# [Problem to work on]
The material below holds a span beginning at the line with "The Blender Python script for this scene continues." and ending at the line with "tag(fin('plastic_bag', bm, BAGC, None, smooth=0.25), 'crumpled". Quote that span exactly, both ends included, and only that span.

# [Material for this exercise]
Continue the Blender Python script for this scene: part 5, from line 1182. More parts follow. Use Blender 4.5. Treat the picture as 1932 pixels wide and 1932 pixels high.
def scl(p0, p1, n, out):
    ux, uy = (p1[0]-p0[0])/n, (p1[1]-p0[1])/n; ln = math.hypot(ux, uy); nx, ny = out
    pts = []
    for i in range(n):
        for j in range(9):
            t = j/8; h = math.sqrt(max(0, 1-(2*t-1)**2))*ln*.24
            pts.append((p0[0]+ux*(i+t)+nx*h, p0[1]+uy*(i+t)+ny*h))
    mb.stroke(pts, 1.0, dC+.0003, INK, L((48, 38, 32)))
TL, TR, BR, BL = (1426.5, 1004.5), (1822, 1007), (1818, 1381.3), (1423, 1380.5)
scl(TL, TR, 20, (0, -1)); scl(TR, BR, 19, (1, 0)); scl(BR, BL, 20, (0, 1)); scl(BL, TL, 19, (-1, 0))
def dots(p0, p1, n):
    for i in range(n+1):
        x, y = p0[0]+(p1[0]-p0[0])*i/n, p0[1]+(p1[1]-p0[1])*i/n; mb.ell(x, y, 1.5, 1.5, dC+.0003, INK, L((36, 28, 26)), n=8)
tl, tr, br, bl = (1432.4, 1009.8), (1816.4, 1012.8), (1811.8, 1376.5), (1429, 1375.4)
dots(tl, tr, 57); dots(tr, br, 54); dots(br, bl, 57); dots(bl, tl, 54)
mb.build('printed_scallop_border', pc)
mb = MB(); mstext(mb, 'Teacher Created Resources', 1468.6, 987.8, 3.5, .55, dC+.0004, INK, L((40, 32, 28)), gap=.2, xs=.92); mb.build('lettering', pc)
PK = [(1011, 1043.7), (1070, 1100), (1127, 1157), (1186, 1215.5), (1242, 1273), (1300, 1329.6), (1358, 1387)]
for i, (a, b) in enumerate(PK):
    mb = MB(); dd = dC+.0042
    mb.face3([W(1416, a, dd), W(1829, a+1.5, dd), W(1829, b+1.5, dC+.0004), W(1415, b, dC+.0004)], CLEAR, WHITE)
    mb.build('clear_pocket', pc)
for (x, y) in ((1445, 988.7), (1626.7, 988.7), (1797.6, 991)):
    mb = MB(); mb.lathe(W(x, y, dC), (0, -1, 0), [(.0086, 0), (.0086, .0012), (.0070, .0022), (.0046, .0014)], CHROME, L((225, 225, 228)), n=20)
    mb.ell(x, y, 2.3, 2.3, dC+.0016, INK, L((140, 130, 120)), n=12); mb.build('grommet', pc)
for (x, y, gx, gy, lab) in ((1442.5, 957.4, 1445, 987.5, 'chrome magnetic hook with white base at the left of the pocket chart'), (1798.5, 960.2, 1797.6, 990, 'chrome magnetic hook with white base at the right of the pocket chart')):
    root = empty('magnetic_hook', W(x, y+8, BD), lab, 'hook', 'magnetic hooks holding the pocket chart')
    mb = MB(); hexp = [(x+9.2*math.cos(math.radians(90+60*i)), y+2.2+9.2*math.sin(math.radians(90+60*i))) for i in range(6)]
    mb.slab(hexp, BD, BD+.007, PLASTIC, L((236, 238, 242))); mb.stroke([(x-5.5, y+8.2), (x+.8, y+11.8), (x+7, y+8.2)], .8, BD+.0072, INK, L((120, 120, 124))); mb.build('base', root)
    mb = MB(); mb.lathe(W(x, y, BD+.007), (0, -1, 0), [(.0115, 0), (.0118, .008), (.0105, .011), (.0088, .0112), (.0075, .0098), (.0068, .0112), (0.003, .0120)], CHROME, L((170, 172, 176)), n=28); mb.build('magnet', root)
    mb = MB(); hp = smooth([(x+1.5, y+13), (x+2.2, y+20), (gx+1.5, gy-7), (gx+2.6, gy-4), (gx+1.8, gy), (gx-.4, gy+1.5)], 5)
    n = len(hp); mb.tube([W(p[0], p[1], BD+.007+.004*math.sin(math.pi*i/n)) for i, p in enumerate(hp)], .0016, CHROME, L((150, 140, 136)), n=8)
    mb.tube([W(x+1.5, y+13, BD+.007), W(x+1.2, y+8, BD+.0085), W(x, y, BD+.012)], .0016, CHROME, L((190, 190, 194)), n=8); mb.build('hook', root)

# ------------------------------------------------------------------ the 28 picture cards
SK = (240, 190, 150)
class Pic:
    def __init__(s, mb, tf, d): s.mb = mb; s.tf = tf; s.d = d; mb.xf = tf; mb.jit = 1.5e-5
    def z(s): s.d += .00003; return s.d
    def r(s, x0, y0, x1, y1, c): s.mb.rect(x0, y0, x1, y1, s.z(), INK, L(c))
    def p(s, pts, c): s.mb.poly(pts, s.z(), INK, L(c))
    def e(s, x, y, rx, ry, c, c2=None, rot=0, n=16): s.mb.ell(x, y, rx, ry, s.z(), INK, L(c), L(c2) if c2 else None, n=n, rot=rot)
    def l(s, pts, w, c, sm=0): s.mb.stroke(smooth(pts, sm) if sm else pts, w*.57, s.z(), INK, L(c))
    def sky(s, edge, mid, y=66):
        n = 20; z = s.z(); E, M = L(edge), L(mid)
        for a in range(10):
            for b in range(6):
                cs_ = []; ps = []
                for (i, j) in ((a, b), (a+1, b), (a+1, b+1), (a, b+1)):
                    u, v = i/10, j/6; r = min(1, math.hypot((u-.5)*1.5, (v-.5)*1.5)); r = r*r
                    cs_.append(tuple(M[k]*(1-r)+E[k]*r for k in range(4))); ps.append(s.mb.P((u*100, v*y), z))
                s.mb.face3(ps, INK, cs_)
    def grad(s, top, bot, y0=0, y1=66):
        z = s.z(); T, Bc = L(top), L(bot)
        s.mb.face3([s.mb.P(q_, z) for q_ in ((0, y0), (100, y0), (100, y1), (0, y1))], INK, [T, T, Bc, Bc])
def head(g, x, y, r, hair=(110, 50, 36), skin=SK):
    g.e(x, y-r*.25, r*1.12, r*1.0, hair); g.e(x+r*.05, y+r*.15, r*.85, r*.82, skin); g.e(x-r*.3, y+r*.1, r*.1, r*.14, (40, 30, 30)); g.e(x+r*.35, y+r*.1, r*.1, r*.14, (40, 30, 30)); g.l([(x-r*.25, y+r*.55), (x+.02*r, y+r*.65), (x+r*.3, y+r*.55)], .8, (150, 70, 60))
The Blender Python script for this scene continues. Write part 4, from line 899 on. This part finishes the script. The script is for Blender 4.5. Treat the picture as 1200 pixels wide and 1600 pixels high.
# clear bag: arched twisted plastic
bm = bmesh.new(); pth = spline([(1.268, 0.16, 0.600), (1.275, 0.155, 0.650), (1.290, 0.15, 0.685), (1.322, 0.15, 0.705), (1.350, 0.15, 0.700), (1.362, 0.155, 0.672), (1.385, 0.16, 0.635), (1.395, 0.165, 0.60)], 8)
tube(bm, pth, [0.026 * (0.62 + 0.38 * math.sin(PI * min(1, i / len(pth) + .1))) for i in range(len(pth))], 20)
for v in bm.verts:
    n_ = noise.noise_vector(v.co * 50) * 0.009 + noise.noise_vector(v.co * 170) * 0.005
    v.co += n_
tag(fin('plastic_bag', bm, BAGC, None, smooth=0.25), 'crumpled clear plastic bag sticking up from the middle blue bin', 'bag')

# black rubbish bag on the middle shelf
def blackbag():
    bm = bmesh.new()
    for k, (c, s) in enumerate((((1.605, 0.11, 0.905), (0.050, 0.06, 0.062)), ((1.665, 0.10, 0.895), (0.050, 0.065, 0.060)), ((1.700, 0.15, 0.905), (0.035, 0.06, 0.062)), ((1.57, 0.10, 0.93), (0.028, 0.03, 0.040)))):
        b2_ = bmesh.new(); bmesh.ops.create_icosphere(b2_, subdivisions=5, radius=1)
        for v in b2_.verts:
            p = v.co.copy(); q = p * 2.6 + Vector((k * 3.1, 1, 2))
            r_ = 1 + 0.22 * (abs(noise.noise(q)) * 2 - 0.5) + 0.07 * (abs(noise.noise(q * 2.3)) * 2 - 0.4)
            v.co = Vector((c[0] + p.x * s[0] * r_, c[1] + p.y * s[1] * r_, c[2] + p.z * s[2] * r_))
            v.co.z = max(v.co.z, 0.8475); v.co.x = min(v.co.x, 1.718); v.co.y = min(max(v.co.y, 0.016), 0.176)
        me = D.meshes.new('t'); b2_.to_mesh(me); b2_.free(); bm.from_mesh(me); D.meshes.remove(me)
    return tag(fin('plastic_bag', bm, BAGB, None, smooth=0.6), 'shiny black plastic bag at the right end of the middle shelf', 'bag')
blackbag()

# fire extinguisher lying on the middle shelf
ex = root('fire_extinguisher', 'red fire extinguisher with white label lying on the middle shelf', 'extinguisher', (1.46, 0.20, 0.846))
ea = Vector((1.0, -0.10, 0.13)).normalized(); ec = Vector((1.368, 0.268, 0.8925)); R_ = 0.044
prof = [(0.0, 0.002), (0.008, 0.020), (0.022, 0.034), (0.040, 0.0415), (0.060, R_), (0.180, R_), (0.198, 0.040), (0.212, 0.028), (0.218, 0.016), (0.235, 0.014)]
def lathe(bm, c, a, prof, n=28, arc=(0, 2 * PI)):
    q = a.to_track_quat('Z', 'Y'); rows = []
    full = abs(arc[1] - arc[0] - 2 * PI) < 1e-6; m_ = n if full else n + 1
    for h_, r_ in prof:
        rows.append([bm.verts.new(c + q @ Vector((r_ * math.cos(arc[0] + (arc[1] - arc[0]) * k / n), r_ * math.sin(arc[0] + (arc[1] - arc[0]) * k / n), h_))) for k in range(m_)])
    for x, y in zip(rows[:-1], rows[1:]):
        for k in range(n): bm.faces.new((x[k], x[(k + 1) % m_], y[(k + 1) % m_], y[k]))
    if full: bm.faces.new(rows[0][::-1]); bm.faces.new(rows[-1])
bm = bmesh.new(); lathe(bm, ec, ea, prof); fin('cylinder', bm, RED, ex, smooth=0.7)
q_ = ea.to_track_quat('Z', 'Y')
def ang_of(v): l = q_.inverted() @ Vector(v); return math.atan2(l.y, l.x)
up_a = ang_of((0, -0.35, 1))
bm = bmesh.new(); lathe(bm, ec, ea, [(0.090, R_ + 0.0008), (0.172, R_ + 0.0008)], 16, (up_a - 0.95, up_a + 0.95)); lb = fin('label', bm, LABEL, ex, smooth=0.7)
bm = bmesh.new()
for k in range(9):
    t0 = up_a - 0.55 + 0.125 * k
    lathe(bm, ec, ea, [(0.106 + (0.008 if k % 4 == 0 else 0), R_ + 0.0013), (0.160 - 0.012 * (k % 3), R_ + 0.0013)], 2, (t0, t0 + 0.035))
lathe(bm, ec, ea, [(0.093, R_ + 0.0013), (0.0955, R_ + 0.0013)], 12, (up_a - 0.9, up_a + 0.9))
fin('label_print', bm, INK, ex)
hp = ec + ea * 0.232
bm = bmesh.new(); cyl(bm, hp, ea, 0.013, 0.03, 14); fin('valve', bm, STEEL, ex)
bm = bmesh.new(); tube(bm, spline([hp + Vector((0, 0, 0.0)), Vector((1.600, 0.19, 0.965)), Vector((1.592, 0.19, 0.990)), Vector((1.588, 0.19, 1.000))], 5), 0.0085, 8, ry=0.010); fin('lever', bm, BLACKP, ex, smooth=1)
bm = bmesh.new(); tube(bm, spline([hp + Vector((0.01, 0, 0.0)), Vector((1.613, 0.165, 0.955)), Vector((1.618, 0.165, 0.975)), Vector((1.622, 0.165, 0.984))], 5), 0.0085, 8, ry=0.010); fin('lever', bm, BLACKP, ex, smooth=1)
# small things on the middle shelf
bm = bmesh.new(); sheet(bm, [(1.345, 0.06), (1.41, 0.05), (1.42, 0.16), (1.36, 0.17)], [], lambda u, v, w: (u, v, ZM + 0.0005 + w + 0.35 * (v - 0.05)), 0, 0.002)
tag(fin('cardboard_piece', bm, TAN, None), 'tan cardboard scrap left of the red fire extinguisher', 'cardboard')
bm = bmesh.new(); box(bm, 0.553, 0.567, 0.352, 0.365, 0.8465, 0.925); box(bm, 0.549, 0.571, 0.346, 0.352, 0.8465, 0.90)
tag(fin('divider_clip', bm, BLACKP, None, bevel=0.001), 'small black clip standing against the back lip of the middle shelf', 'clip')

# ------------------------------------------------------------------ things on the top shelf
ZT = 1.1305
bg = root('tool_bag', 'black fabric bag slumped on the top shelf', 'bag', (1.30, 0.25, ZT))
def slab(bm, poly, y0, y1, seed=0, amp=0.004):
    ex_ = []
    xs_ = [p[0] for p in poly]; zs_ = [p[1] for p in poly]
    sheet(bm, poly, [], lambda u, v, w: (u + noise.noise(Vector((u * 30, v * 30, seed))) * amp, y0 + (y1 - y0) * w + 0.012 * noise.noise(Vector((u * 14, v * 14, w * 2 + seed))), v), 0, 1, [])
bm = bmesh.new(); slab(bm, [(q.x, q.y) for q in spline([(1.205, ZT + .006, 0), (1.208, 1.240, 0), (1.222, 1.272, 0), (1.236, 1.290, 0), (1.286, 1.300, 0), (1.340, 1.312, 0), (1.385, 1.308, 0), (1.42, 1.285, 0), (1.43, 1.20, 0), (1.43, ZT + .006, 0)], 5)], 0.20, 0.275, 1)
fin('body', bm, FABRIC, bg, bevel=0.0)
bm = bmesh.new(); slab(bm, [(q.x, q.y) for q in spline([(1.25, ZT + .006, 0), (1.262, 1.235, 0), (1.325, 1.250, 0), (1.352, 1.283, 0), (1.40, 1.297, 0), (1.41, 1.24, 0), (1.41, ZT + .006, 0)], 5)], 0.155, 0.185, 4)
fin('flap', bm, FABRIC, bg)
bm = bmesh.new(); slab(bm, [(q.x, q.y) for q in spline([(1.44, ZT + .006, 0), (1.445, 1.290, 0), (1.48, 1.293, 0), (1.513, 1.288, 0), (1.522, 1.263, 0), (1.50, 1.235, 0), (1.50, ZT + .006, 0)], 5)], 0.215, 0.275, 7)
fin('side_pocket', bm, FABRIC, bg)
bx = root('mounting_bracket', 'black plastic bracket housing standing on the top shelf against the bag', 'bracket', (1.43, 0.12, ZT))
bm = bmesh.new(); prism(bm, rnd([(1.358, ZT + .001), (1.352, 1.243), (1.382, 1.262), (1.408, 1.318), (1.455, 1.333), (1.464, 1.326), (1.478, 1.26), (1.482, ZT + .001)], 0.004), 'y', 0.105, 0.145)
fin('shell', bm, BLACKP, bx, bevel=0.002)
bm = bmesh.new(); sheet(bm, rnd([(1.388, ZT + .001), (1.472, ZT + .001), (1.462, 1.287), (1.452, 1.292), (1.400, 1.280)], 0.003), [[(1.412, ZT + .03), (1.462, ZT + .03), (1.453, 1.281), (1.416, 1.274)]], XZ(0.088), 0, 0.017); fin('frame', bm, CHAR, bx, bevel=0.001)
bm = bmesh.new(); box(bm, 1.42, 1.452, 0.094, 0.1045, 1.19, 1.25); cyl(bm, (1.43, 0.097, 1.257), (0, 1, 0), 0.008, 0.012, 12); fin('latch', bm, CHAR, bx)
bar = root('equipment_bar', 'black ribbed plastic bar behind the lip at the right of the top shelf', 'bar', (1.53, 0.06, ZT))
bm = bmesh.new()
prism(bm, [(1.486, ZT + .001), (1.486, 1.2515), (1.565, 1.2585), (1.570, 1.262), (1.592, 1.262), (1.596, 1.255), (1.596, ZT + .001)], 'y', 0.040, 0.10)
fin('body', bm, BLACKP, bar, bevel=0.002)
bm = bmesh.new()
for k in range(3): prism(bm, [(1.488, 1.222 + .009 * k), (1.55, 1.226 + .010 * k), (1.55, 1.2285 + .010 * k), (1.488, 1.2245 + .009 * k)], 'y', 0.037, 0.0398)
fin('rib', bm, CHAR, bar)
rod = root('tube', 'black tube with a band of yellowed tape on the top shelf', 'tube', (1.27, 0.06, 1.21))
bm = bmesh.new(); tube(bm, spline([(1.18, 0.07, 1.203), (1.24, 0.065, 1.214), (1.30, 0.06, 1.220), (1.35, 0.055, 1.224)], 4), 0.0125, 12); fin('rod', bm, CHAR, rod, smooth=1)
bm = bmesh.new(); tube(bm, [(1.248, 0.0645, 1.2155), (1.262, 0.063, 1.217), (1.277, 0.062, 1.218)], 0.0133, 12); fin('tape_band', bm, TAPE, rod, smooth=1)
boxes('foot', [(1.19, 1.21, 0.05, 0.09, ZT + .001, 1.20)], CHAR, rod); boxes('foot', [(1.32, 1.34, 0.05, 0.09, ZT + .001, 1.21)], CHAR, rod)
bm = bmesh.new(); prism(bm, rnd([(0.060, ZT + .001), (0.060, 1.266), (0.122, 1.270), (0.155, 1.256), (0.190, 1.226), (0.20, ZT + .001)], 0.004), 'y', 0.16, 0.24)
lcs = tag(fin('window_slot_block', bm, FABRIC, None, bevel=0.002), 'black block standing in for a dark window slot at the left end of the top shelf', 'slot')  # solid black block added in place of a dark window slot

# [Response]
The Blender Python script for this scene continues. Write part 4, from line 899 on. This part finishes the script. The script is for Blender 4.5. Treat the picture as 1200 pixels wide and 1600 pixels high.
# clear bag: arched twisted plastic
bm = bmesh.new(); pth = spline([(1.268, 0.16, 0.600), (1.275, 0.155, 0.650), (1.290, 0.15, 0.685), (1.322, 0.15, 0.705), (1.350, 0.15, 0.700), (1.362, 0.155, 0.672), (1.385, 0.16, 0.635), (1.395, 0.165, 0.60)], 8)
tube(bm, pth, [0.026 * (0.62 + 0.38 * math.sin(PI * min(1, i / len(pth) + .1))) for i in range(len(pth))], 20)
for v in bm.verts:
    n_ = noise.noise_vector(v.co * 50) * 0.009 + noise.noise_vector(v.co * 170) * 0.005
    v.co += n_
tag(fin('plastic_bag', bm, BAGC, None, smooth=0.25), 'crumpled clear plastic bag sticking up from the middle blue bin', 'bag')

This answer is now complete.